Enactus has long been associated in Pittsburg with Krimson Kultuur, the fair-trade store it opened in 2013. The store, now only in an online format, sells the work of local artists and artisans in developing countries.

Last year, Enactus set its sights on someplace different: Haiti, an impoverished country that in recent years has struggled with the aftermath of a deadly earthquake and subsequent cholera outbreak. The students’ initial idea was to find a way to encourage business among the Haitians and bring back some items they could sell at Krimson Kultuur.

“Based upon success with other projects, they decided that if the local citizens were taught business skills, they could open their own businesses and create income for their families,” said their adviser, Suzanne Hurt.

Three students traveled to Haiti in April 2017 with a partner organization. But after a short time there, and after visiting an orphanage filled with children who had lost their parents in the 2010 earthquake, they discovered the locals didn’t need business — they needed food.

Enactus member Emily Vue, a Pittsburg State University senior in international business and international studies, was the project manager for the hydroponics system she and her fellow students built for an orphanage in Haiti. She said she made many young friends on a recent trip to the country. COURTESY | PITTSBURG STATE UNIVERSITY

 

“We came up with hydroponics as an answer,” said Emily Vue, a senior from Gravette, Arkansas, who is majoring in international business and international studies. “Building (a hydroponics system) would mean the orphanages could grow their own fresh vegetables and then sell the extra.”

Developing the system

Mattingly, a mathematics and physics major, served as the project’s chief engineer and designer. He researched existing hydroponics systems and tried to morph design aspects from each of them into one that would serve the Haitian orphanage.

The system for the orphanage, he said, needed to be lightweight and inexpensive. Because of an unreliable power network in Haiti, the system also needed to be independent of an electric pump system, he said.

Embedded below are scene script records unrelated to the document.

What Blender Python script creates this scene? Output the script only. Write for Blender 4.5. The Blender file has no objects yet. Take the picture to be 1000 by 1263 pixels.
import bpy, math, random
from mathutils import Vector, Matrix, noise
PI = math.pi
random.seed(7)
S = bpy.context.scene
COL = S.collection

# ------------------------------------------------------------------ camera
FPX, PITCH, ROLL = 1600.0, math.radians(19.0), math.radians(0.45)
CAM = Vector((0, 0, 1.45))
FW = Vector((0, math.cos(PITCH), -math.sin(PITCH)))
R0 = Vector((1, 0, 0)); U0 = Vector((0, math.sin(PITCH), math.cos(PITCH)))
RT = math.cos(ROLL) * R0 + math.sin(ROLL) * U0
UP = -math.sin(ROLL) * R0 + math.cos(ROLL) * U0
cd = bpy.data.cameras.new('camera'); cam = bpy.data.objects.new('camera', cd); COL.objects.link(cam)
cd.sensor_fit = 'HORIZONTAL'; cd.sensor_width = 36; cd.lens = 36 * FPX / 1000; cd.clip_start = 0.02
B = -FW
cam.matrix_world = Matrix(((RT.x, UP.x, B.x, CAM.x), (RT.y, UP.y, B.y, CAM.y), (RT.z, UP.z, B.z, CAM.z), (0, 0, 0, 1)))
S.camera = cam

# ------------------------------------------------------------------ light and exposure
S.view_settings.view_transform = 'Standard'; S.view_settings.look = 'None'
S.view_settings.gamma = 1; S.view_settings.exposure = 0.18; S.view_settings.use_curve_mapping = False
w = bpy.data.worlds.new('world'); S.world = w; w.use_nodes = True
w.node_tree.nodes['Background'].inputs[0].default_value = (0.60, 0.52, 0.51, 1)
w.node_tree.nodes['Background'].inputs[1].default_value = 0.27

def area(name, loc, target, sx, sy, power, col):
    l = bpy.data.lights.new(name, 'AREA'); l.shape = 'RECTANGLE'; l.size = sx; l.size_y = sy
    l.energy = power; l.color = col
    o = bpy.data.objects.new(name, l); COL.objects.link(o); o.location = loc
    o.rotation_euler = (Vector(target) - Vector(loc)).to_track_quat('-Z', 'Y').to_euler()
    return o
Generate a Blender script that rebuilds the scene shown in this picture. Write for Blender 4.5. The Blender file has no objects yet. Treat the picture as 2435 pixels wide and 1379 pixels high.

He and the team settled on a nutrient film technique system that would be tailored specifically for use at the orphanage.

During an interview on Thursday, Dodge Mattingly talks about a model of the hydroponic system used during a trip to Haiti by Pittsburg State students. Globe | Roger Nomer

“It allows the water to be in a continuous loop and flow, and it will allow the roots of the plants to be covered at the bottom by a thin film of water,” he said. “We decided that was the best system for what would be easiest for us to make.”

Once the design was in place, the team created a list of needed materials and emailed it to Haiti so partners there could gather what was necessary. Five team members traveled to Haiti during their winter break to build the system at the orphanage.

For Mattingly, the trip marked his first flight on an airplane and his first time out of the United States.

“It was a really unique, really special experience,” he said. “I was really impacted by the kids at the orphanage. They imprint on your heart.”

Vue said it was all hands on deck, and the local Haitians were invested in the project.

 

During an interview on Thursday, Dodge Mattingly talks about a model of the hydroponic system used during a trip to Haiti by Pittsburg State students. Globe | Roger Nomer

“Not only did I gain a valuable experience (as the project manager), but I also feel like I received more than I gave in going to Haiti and meeting the children there,” she said. “We were just a bunch of college students with an idea, and everyone there believed in us, and we were able to get it done.”

 

The team left the orphanage director with a complete manual for the system. Several of the students plan to return to Haiti sometime this spring to make sure the system is working properly and, hopefully, to find that the seeds they planted are growing.

“It’s hard to capture in one sentence the passion and sacrifice made by a group of college students from a small town in Kansas,” Hurt said in a statement from the university. In fact, I’m unsure if their accomplishments can be described in words. As said by one student, it’s knowing that one more person, one more child has a full stomach when they go to bed that makes the effort worthwhile.